▶ **EXERCISE DIRECTIONS**
What follows is a listing; restate every line of it word for word.

▶ **AVAILABLE DATA**
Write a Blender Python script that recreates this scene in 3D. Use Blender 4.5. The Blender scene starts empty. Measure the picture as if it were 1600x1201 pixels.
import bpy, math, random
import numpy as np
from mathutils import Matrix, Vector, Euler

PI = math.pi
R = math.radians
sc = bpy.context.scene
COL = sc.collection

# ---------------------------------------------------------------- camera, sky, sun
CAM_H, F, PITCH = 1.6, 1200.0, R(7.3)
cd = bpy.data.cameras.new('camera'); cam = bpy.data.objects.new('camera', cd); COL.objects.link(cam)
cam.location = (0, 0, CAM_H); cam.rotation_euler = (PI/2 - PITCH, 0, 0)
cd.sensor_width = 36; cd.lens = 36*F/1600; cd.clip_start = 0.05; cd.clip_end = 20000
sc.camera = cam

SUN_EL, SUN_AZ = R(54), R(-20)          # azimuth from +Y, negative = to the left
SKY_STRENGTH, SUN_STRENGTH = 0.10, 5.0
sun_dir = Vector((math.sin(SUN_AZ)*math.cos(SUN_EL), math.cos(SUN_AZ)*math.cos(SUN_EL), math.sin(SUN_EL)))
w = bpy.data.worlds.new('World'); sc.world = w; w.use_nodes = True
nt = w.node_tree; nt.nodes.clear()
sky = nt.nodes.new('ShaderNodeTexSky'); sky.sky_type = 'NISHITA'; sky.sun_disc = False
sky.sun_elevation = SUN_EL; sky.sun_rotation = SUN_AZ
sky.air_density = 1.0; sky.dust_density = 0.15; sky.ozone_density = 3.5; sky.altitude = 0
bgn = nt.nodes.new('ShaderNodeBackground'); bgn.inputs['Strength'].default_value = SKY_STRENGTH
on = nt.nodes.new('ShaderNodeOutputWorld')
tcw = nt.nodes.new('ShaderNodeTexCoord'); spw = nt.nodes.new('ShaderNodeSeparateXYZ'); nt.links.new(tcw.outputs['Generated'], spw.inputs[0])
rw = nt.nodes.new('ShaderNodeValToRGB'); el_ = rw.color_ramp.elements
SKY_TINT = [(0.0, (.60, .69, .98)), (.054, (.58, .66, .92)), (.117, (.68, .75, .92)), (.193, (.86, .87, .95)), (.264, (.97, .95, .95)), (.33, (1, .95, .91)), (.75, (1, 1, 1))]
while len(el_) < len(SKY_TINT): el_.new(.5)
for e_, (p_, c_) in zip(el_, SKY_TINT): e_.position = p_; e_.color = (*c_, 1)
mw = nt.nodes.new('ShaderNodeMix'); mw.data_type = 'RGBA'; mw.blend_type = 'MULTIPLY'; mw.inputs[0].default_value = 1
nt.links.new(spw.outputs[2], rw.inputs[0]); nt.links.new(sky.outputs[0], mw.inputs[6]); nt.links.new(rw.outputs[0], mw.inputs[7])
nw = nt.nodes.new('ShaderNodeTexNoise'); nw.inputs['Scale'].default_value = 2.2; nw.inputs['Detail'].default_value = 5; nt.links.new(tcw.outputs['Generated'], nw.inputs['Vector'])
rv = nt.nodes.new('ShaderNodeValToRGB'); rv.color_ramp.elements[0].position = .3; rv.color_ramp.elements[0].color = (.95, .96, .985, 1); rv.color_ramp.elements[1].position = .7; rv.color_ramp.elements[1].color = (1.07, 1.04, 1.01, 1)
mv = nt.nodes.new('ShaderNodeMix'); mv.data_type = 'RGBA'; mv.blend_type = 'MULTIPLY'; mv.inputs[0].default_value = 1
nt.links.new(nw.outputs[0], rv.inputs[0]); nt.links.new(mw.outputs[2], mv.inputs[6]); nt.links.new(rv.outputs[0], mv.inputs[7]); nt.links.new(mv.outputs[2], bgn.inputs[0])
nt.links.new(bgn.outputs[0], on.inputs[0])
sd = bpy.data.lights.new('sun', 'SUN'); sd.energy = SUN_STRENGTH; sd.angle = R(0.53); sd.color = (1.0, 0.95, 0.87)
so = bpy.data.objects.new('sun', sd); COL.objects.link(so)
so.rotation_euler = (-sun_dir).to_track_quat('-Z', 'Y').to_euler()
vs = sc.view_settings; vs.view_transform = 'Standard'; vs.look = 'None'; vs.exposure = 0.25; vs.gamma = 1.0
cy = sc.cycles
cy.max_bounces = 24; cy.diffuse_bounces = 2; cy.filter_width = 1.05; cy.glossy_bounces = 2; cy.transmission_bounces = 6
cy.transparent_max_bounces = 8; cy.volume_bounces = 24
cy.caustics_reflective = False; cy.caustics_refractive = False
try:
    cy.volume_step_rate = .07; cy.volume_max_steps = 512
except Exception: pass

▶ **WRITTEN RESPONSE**
Write a Blender Python script that recreates this scene in 3D. Use Blender 4.5. The Blender scene starts empty. Measure the picture as if it were 1600x1201 pixels.
import bpy, math, random
import numpy as np
from mathutils import Matrix, Vector, Euler

PI = math.pi
R = math.radians
sc = bpy.context.scene
COL = sc.collection

# ---------------------------------------------------------------- camera, sky, sun
CAM_H, F, PITCH = 1.6, 1200.0, R(7.3)
cd = bpy.data.cameras.new('camera'); cam = bpy.data.objects.new('camera', cd); COL.objects.link(cam)
cam.location = (0, 0, CAM_H); cam.rotation_euler = (PI/2 - PITCH, 0, 0)
cd.sensor_width = 36; cd.lens = 36*F/1600; cd.clip_start = 0.05; cd.clip_end = 20000
sc.camera = cam

SUN_EL, SUN_AZ = R(54), R(-20)          # azimuth from +Y, negative = to the left
SKY_STRENGTH, SUN_STRENGTH = 0.10, 5.0
sun_dir = Vector((math.sin(SUN_AZ)*math.cos(SUN_EL), math.cos(SUN_AZ)*math.cos(SUN_EL), math.sin(SUN_EL)))
w = bpy.data.worlds.new('World'); sc.world = w; w.use_nodes = True
nt = w.node_tree; nt.nodes.clear()
sky = nt.nodes.new('ShaderNodeTexSky'); sky.sky_type = 'NISHITA'; sky.sun_disc = False
sky.sun_elevation = SUN_EL; sky.sun_rotation = SUN_AZ
sky.air_density = 1.0; sky.dust_density = 0.15; sky.ozone_density = 3.5; sky.altitude = 0
bgn = nt.nodes.new('ShaderNodeBackground'); bgn.inputs['Strength'].default_value = SKY_STRENGTH
on = nt.nodes.new('ShaderNodeOutputWorld')
tcw = nt.nodes.new('ShaderNodeTexCoord'); spw = nt.nodes.new('ShaderNodeSeparateXYZ'); nt.links.new(tcw.outputs['Generated'], spw.inputs[0])
rw = nt.nodes.new('ShaderNodeValToRGB'); el_ = rw.color_ramp.elements
SKY_TINT = [(0.0, (.60, .69, .98)), (.054, (.58, .66, .92)), (.117, (.68, .75, .92)), (.193, (.86, .87, .95)), (.264, (.97, .95, .95)), (.33, (1, .95, .91)), (.75, (1, 1, 1))]
while len(el_) < len(SKY_TINT): el_.new(.5)
for e_, (p_, c_) in zip(el_, SKY_TINT): e_.position = p_; e_.color = (*c_, 1)
mw = nt.nodes.new('ShaderNodeMix'); mw.data_type = 'RGBA'; mw.blend_type = 'MULTIPLY'; mw.inputs[0].default_value = 1
nt.links.new(spw.outputs[2], rw.inputs[0]); nt.links.new(sky.outputs[0], mw.inputs[6]); nt.links.new(rw.outputs[0], mw.inputs[7])
nw = nt.nodes.new('ShaderNodeTexNoise'); nw.inputs['Scale'].default_value = 2.2; nw.inputs['Detail'].default_value = 5; nt.links.new(tcw.outputs['Generated'], nw.inputs['Vector'])
rv = nt.nodes.new('ShaderNodeValToRGB'); rv.color_ramp.elements[0].position = .3; rv.color_ramp.elements[0].color = (.95, .96, .985, 1); rv.color_ramp.elements[1].position = .7; rv.color_ramp.elements[1].color = (1.07, 1.04, 1.01, 1)
mv = nt.nodes.new('ShaderNodeMix'); mv.data_type = 'RGBA'; mv.blend_type = 'MULTIPLY'; mv.inputs[0].default_value = 1
nt.links.new(nw.outputs[0], rv.inputs[0]); nt.links.new(mw.outputs[2], mv.inputs[6]); nt.links.new(rv.outputs[0], mv.inputs[7]); nt.links.new(mv.outputs[2], bgn.inputs[0])
nt.links.new(bgn.outputs[0], on.inputs[0])
sd = bpy.data.lights.new('sun', 'SUN'); sd.energy = SUN_STRENGTH; sd.angle = R(0.53); sd.color = (1.0, 0.95, 0.87)
so = bpy.data.objects.new('sun', sd); COL.objects.link(so)
so.rotation_euler = (-sun_dir).to_track_quat('-Z', 'Y').to_euler()
vs = sc.view_settings; vs.view_transform = 'Standard'; vs.look = 'None'; vs.exposure = 0.25; vs.gamma = 1.0
cy = sc.cycles
cy.max_bounces = 24; cy.diffuse_bounces = 2; cy.filter_width = 1.05; cy.glossy_bounces = 2; cy.transmission_bounces = 6
cy.transparent_max_bounces = 8; cy.volume_bounces = 24
cy.caustics_reflective = False; cy.caustics_refractive = False
try:
    cy.volume_step_rate = .07; cy.volume_max_steps = 512
except Exception: pass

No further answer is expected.